▶ **Short problem**:
Only the lines between the line with "Generate a Blender" and the line with "C = S.collection", together with those two lines themselves, are to be copied exactly.

[Scenes as source code]

** start **

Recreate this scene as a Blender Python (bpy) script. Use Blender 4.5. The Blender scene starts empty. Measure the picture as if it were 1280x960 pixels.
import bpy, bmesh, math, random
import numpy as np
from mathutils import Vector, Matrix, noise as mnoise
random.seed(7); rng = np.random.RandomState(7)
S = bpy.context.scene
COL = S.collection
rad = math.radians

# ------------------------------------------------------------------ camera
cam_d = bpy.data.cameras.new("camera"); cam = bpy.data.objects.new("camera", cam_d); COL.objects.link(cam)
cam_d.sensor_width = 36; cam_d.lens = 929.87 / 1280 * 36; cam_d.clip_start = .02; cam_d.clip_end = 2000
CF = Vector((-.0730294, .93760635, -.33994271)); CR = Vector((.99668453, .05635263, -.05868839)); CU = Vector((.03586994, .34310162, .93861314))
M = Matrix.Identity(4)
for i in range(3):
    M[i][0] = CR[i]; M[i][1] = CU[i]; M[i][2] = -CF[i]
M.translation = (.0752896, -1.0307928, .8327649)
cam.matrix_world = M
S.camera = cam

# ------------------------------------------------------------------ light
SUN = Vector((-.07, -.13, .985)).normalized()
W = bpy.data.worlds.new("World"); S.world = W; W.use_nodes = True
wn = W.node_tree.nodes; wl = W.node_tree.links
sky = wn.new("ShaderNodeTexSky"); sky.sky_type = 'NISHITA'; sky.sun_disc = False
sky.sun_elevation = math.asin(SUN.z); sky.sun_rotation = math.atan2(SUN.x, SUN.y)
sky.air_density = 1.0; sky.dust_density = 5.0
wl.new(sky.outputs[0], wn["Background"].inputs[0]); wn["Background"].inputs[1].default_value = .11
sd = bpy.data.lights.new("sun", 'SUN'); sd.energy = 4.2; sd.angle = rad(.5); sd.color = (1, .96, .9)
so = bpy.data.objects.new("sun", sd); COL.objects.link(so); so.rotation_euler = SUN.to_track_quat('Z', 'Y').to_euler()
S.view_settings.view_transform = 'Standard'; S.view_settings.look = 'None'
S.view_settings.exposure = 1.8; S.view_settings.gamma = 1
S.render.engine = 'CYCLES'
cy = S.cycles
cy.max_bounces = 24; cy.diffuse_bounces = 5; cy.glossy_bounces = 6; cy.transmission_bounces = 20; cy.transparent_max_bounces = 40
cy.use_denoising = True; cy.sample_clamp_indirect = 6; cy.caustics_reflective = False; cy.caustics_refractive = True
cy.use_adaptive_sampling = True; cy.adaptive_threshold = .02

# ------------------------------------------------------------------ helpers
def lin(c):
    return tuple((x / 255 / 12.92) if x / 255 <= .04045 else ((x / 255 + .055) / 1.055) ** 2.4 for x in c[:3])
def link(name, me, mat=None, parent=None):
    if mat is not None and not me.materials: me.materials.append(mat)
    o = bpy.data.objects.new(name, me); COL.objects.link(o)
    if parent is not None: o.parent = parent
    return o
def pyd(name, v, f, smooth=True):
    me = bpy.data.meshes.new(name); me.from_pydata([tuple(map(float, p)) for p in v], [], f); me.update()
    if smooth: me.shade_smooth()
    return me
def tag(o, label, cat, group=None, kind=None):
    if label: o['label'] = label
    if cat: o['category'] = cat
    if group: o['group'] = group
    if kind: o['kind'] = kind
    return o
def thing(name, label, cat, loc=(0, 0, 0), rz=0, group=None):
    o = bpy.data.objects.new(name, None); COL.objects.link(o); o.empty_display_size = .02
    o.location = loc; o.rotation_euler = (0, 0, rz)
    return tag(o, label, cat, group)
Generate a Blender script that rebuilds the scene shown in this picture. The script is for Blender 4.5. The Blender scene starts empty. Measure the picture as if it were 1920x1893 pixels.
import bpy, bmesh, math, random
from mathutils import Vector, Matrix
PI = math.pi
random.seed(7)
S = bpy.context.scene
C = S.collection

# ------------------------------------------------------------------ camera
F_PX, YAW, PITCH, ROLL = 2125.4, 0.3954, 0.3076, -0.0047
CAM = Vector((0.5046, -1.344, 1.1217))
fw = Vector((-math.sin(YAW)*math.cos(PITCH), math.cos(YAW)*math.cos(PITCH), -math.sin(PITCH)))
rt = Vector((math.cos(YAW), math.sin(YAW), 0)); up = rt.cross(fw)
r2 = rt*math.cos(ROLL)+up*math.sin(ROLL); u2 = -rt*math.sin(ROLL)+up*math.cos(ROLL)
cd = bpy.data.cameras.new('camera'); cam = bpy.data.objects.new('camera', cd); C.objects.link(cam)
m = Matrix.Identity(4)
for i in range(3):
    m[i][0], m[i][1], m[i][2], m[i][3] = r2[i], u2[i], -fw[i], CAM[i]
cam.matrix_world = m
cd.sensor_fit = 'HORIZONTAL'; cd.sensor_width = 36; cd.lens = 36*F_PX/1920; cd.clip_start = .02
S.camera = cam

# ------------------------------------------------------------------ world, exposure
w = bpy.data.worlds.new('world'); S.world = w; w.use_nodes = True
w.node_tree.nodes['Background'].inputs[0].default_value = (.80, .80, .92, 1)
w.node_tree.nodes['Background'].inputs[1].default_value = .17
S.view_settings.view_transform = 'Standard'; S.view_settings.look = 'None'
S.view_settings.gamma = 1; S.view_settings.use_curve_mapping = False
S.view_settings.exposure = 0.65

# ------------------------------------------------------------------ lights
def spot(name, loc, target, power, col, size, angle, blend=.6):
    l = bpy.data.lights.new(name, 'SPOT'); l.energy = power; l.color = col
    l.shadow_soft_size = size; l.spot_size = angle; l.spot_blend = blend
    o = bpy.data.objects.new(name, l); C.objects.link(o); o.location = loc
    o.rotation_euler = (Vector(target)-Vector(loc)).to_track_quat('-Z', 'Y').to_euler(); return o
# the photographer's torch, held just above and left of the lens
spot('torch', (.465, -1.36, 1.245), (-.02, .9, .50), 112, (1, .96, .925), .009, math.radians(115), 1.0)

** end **

▶ **Response**:
Generate a Blender script that rebuilds the scene shown in this picture. The script is for Blender 4.5. The Blender scene starts empty. Measure the picture as if it were 1920x1893 pixels.
import bpy, bmesh, math, random
from mathutils import Vector, Matrix
PI = math.pi
random.seed(7)
S = bpy.context.scene
C = S.collection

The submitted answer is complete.